Investigação Apreciativa (IA) – Método estruturado por David Cooperider nos anos 1980, tem como foco a busca por descrições linguísticas apreciativas. O facilitador deve pautar sua prática em cinco “posturas”: (1) construcionismo, os relatos sobre o mundo são construções produzidas entre as pessoas; (2) simultaneidade, a pesquisa ou avaliação também é considerada como intervenção; (3) postura poética, enfatiza a maneira como as pessoas conferem autoria a seu próprio universo; (4) antecipatória, a forma como as pessoas refletem sobre o futuro cria a maneira com que elas se encaminham para o mesmo; (5) positiva, o foco de atenção no que é positivo contribui para a possibilidade sincera das pessoas se engajarem no processo de investigação e mudança.

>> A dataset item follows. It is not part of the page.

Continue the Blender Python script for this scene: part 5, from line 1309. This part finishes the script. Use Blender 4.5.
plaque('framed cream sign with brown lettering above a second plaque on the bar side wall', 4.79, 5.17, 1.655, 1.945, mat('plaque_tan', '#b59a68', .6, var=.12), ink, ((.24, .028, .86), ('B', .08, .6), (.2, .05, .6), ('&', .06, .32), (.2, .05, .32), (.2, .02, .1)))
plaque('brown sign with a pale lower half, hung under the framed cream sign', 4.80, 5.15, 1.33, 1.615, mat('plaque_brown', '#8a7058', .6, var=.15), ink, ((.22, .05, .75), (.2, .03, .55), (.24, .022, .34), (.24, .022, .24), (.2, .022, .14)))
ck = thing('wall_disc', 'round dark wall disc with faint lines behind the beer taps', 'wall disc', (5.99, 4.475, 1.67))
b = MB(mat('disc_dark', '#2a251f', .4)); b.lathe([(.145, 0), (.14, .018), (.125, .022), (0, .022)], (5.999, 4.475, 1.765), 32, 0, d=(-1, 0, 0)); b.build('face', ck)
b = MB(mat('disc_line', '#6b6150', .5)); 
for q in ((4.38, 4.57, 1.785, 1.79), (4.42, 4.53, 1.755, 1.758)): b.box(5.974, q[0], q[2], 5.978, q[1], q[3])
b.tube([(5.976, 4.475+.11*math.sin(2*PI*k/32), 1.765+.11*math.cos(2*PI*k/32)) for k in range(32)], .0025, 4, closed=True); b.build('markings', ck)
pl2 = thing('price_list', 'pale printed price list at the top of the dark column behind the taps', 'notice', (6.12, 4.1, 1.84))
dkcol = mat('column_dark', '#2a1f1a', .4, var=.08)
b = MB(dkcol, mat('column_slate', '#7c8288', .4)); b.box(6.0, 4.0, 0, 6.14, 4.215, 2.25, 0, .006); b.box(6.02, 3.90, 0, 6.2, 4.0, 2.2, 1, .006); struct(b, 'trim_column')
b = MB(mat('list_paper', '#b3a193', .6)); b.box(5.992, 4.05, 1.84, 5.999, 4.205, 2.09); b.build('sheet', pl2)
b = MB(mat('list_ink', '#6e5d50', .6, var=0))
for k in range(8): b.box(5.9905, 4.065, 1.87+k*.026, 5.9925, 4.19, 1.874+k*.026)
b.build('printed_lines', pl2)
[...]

Poética Social – Segundo Carla Guanases e Marisa Japur, em “Contribuições da poética social à pesquisa e psicoterapia em grupo” (2008), John Shotter (1998) enfatiza a importância de uma nova agenda de argumentação em ciência, que possa contribuir com formas de investigação menos comprometidas em explicar o real e mais envolvidas com a tarefa prática de ampliar as possibilidade de sentido social. A pesquisa é caracterizada como um processo vivo de construção e reconstrução de sentidos de mundo, enquanto o pesquisador é considerado parte inseparável do processo de produção de sentidos.

Confiança, traduzido pela qualidade da rede de relações humanas, onde seja possível buscar ajuda caso precise.

Ampliação do Repertório Local, que tenta mensurar a capacidade para buscar e viabilizar soluções individuais e/ou comunitárias e o quanto uma rede saudável de relações contribui para isso.

Participação dos atores locais em processos decisórios, procura saber se os “espaços de participação aumentaram ou diminuíram nos últimos anos”.

Identificação de novas lideranças, que indaga como não pensar o quanto essa força inspira e contribui para o protagonismo dessa comunidade? E sobre uma discussão sobre a melhor ferramenta de comunicação para alcançar e engajar novos participantes.